== The request ==
Include the line containing "rail end','wood offcut',(2.3,1.05))" and all lines before it, repeated exactly from the listing below, without pictures.

════════

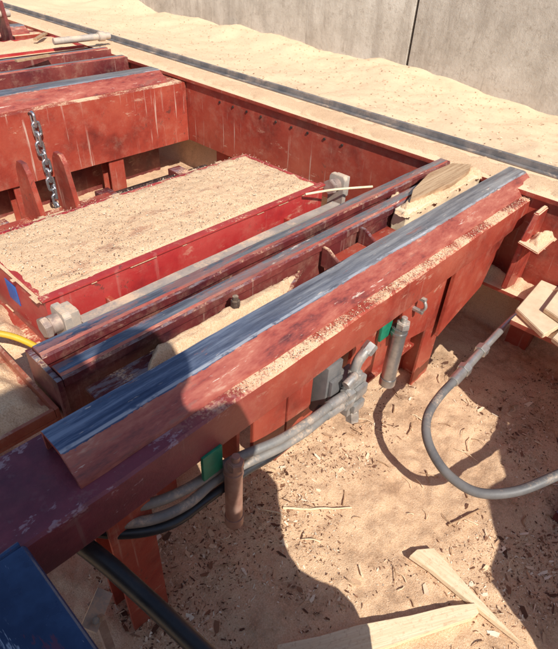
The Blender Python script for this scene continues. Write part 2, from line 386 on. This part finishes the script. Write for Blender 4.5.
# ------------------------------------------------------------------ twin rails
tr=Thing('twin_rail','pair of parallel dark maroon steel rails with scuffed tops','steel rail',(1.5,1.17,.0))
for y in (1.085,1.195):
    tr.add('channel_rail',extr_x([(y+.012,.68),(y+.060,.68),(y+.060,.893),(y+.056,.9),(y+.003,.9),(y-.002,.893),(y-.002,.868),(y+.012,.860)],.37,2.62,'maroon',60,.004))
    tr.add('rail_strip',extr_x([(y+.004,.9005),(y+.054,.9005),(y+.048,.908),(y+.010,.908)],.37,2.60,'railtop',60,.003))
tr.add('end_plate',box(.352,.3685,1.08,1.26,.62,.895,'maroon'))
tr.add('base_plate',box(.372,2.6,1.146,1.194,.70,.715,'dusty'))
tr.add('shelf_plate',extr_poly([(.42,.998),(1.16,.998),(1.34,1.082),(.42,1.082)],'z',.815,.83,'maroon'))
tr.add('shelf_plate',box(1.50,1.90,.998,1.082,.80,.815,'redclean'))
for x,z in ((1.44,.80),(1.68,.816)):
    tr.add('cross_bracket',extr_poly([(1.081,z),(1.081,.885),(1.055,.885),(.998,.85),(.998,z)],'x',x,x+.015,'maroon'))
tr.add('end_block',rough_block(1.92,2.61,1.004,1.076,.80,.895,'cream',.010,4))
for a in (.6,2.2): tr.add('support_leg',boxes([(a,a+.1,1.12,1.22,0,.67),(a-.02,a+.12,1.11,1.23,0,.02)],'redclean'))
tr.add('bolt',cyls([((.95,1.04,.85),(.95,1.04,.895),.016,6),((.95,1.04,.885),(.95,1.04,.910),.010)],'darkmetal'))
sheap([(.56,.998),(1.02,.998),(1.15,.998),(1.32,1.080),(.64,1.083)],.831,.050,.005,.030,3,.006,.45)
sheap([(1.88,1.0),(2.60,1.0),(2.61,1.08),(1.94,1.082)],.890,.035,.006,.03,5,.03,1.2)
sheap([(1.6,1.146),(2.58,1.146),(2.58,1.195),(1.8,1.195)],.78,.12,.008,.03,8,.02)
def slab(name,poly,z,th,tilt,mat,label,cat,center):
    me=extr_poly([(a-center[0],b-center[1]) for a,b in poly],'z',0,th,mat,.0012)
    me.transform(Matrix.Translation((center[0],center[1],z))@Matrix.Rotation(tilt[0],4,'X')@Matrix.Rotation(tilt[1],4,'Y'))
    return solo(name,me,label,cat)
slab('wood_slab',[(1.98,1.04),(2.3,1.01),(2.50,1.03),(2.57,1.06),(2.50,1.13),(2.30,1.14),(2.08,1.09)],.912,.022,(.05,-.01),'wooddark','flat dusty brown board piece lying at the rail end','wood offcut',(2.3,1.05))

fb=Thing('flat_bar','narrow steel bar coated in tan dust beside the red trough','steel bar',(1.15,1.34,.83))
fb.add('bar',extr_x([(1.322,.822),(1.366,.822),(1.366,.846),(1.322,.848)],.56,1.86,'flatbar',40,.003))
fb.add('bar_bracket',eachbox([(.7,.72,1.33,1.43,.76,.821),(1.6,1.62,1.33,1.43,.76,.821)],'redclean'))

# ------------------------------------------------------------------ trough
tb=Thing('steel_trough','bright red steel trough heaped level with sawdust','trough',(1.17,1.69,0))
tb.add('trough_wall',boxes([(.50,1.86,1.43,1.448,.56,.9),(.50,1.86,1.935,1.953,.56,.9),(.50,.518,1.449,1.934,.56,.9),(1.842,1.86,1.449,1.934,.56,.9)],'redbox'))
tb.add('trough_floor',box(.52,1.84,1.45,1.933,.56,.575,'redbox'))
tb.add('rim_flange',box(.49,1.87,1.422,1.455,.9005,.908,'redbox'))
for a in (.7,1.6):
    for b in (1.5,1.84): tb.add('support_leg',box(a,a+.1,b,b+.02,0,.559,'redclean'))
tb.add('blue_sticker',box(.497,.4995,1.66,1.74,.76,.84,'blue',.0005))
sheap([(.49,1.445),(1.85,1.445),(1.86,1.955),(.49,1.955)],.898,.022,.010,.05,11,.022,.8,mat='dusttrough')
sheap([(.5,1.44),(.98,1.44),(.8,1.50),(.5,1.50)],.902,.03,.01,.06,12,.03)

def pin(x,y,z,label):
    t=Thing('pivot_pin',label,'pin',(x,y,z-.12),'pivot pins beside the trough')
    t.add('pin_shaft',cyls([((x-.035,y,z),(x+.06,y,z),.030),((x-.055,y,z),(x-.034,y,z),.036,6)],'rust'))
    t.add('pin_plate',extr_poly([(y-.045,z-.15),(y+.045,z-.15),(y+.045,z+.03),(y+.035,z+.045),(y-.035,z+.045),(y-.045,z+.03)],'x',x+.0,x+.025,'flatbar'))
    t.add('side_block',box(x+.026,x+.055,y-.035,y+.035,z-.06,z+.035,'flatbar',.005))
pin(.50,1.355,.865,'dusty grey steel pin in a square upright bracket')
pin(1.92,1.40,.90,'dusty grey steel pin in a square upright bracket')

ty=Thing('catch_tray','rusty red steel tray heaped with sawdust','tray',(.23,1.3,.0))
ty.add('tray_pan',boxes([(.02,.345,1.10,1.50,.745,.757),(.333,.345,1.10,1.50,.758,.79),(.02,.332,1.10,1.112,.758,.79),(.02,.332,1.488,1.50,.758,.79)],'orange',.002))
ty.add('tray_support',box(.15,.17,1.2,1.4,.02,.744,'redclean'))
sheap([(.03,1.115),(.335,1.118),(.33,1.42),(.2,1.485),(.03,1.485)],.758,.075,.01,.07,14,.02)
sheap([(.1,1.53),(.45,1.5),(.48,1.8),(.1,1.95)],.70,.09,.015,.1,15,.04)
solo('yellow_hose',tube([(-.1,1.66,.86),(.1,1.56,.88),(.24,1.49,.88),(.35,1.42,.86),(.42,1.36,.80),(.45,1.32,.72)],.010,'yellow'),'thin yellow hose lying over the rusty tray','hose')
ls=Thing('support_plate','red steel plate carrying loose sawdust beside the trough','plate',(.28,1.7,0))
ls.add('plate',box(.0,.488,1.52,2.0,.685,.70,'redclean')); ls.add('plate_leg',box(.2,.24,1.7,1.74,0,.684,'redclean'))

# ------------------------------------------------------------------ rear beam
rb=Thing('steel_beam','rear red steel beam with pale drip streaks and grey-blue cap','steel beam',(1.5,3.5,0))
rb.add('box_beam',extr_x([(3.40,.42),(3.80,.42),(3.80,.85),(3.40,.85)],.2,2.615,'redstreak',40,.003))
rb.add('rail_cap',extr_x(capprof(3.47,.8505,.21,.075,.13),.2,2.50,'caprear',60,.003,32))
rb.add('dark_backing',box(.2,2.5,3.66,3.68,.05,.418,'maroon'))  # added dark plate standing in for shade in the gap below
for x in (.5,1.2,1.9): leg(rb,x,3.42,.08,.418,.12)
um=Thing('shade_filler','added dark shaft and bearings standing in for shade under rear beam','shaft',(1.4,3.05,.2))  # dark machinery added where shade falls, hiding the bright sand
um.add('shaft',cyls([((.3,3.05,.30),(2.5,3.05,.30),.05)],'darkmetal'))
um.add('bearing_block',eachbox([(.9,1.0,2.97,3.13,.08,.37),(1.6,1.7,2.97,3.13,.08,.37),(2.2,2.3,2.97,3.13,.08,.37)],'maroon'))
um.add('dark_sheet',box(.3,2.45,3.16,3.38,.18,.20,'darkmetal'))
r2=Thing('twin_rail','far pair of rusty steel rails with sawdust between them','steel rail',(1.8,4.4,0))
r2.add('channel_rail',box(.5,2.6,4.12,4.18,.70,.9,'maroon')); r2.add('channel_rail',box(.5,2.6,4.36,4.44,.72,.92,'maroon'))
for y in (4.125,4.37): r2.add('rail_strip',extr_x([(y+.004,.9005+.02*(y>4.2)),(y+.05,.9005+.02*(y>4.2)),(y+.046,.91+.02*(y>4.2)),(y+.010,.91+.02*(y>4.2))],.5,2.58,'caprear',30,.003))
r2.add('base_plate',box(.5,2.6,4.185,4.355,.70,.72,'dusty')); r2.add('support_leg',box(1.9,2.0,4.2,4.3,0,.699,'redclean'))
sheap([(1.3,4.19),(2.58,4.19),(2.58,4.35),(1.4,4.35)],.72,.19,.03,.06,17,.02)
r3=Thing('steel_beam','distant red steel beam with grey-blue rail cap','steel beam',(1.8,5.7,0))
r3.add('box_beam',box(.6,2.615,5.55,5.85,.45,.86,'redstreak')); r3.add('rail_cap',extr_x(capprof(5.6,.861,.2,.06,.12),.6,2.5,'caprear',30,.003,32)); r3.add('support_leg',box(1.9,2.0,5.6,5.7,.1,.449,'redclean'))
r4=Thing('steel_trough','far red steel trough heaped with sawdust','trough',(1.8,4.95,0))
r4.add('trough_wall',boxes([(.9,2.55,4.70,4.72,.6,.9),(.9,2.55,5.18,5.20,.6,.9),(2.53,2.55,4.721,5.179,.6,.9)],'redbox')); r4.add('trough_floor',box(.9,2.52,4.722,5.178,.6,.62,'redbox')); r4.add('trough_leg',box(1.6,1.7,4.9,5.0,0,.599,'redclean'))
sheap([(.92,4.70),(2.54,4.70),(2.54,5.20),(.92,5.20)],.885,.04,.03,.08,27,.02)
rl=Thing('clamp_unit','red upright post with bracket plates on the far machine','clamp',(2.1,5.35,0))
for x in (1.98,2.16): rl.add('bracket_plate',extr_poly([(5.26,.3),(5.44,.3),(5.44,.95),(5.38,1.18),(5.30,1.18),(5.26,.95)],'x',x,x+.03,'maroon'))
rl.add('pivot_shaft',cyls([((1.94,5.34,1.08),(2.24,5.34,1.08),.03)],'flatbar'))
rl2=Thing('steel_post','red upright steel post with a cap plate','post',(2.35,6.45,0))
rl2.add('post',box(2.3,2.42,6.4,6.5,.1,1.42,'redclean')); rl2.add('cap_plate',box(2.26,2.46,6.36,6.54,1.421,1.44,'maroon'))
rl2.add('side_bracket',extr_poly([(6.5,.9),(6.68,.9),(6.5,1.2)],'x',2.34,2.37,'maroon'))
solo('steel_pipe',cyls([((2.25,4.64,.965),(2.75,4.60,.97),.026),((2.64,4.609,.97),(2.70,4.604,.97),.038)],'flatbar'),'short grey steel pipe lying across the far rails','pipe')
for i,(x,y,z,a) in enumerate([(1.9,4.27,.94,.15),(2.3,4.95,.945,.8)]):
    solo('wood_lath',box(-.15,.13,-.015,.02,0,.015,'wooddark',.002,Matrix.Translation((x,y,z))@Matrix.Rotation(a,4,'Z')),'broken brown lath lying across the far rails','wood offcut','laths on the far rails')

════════

== Exercise output ==
The Blender Python script for this scene continues. Write part 2, from line 386 on. This part finishes the script. Write for Blender 4.5.
# ------------------------------------------------------------------ twin rails
tr=Thing('twin_rail','pair of parallel dark maroon steel rails with scuffed tops','steel rail',(1.5,1.17,.0))
for y in (1.085,1.195):
    tr.add('channel_rail',extr_x([(y+.012,.68),(y+.060,.68),(y+.060,.893),(y+.056,.9),(y+.003,.9),(y-.002,.893),(y-.002,.868),(y+.012,.860)],.37,2.62,'maroon',60,.004))
    tr.add('rail_strip',extr_x([(y+.004,.9005),(y+.054,.9005),(y+.048,.908),(y+.010,.908)],.37,2.60,'railtop',60,.003))
tr.add('end_plate',box(.352,.3685,1.08,1.26,.62,.895,'maroon'))
tr.add('base_plate',box(.372,2.6,1.146,1.194,.70,.715,'dusty'))
tr.add('shelf_plate',extr_poly([(.42,.998),(1.16,.998),(1.34,1.082),(.42,1.082)],'z',.815,.83,'maroon'))
tr.add('shelf_plate',box(1.50,1.90,.998,1.082,.80,.815,'redclean'))
for x,z in ((1.44,.80),(1.68,.816)):
    tr.add('cross_bracket',extr_poly([(1.081,z),(1.081,.885),(1.055,.885),(.998,.85),(.998,z)],'x',x,x+.015,'maroon'))
tr.add('end_block',rough_block(1.92,2.61,1.004,1.076,.80,.895,'cream',.010,4))
for a in (.6,2.2): tr.add('support_leg',boxes([(a,a+.1,1.12,1.22,0,.67),(a-.02,a+.12,1.11,1.23,0,.02)],'redclean'))
tr.add('bolt',cyls([((.95,1.04,.85),(.95,1.04,.895),.016,6),((.95,1.04,.885),(.95,1.04,.910),.010)],'darkmetal'))
sheap([(.56,.998),(1.02,.998),(1.15,.998),(1.32,1.080),(.64,1.083)],.831,.050,.005,.030,3,.006,.45)
sheap([(1.88,1.0),(2.60,1.0),(2.61,1.08),(1.94,1.082)],.890,.035,.006,.03,5,.03,1.2)
sheap([(1.6,1.146),(2.58,1.146),(2.58,1.195),(1.8,1.195)],.78,.12,.008,.03,8,.02)
def slab(name,poly,z,th,tilt,mat,label,cat,center):
    me=extr_poly([(a-center[0],b-center[1]) for a,b in poly],'z',0,th,mat,.0012)
    me.transform(Matrix.Translation((center[0],center[1],z))@Matrix.Rotation(tilt[0],4,'X')@Matrix.Rotation(tilt[1],4,'Y'))
    return solo(name,me,label,cat)
slab('wood_slab',[(1.98,1.04),(2.3,1.01),(2.50,1.03),(2.57,1.06),(2.50,1.13),(2.30,1.14),(2.08,1.09)],.912,.022,(.05,-.01),'wooddark','flat dusty brown board piece lying at the rail end','wood offcut',(2.3,1.05))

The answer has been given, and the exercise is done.